Nous ne savons pas ce qui se passe dans Sirius ou dans la voie lactée. Pourtant si, dans Sirius, « un animal sentant et pensant est né d’un père et d’une mère tendres qui aient été occupés de son bonheur », il leur doit, nous pouvons l’affirmer, « autant d’amour et de soin que nous en devons à nos parents » ; et si, dans la voie lactée, quelqu’un rebute les pauvres, calomnie le prochain, manque à sa parole, nous sommes bien sûrs qu’il agit mal et que ses congénères en jugent comme nous[3].

Même ici, Voltaire se garde de toute métaphysique. Ne lui attribuons pas je ne sais quel idéalisme transcendantale. L’absolu dont il fait profession ne se rapporte qu’à la race humaine ou à telle autre race analogue. Plus d’une fois il a catégoriquement nié l’existence du bien et du mal par rapport à Dieu et leur existence virtuelle.
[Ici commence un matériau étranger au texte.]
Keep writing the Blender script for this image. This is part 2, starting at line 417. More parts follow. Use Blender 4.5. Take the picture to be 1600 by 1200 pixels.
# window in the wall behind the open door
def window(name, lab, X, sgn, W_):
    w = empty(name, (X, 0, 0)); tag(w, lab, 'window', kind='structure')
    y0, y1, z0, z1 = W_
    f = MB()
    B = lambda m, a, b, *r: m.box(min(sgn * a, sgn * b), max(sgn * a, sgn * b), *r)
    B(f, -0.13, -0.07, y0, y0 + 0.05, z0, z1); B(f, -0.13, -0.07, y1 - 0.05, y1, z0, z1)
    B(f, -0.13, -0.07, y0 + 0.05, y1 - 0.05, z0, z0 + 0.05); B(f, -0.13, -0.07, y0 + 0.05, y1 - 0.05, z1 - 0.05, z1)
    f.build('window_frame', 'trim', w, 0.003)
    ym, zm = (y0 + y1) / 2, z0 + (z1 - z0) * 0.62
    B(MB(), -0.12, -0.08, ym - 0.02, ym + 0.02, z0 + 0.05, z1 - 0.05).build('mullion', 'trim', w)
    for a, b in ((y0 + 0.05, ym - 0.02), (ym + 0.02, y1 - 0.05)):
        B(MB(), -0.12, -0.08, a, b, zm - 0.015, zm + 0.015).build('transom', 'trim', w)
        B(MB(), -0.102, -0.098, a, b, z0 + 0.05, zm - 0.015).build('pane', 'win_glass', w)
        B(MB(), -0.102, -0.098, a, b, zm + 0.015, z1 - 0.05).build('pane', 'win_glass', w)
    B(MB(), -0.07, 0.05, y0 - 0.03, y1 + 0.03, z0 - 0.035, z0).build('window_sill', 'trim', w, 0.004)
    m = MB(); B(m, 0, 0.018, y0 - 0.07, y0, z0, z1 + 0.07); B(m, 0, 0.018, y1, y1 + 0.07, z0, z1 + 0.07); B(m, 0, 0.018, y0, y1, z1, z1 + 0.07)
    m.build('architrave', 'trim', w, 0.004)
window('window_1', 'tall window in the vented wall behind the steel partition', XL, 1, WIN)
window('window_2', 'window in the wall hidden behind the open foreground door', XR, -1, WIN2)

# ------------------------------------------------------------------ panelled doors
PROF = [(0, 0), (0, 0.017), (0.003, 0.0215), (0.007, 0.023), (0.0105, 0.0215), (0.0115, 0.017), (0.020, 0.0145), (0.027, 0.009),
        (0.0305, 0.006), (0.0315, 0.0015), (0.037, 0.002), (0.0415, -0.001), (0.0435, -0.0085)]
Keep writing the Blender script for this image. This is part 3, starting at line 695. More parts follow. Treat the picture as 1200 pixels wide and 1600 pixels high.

Les crimes, dit-il, intéres-

  1. Le Philosophe ignorant, XLII, 587.
  2. « Jaunes habitants de la Sonde, noirs Africains, imberbes Canadiens, et vous, Platon, Cicéron, Épictète, vous sentez tous également qu’il est mieux de donner le superflu de votre pain, de votre riz ou de votre manioc au pauvre qui vous le demande humblement, que de le tuer ou de lui crever les deux yeux » (Dict. phil., Juste, XXX, 504).
  3. Dict. phil., Religion, XXXII, 96.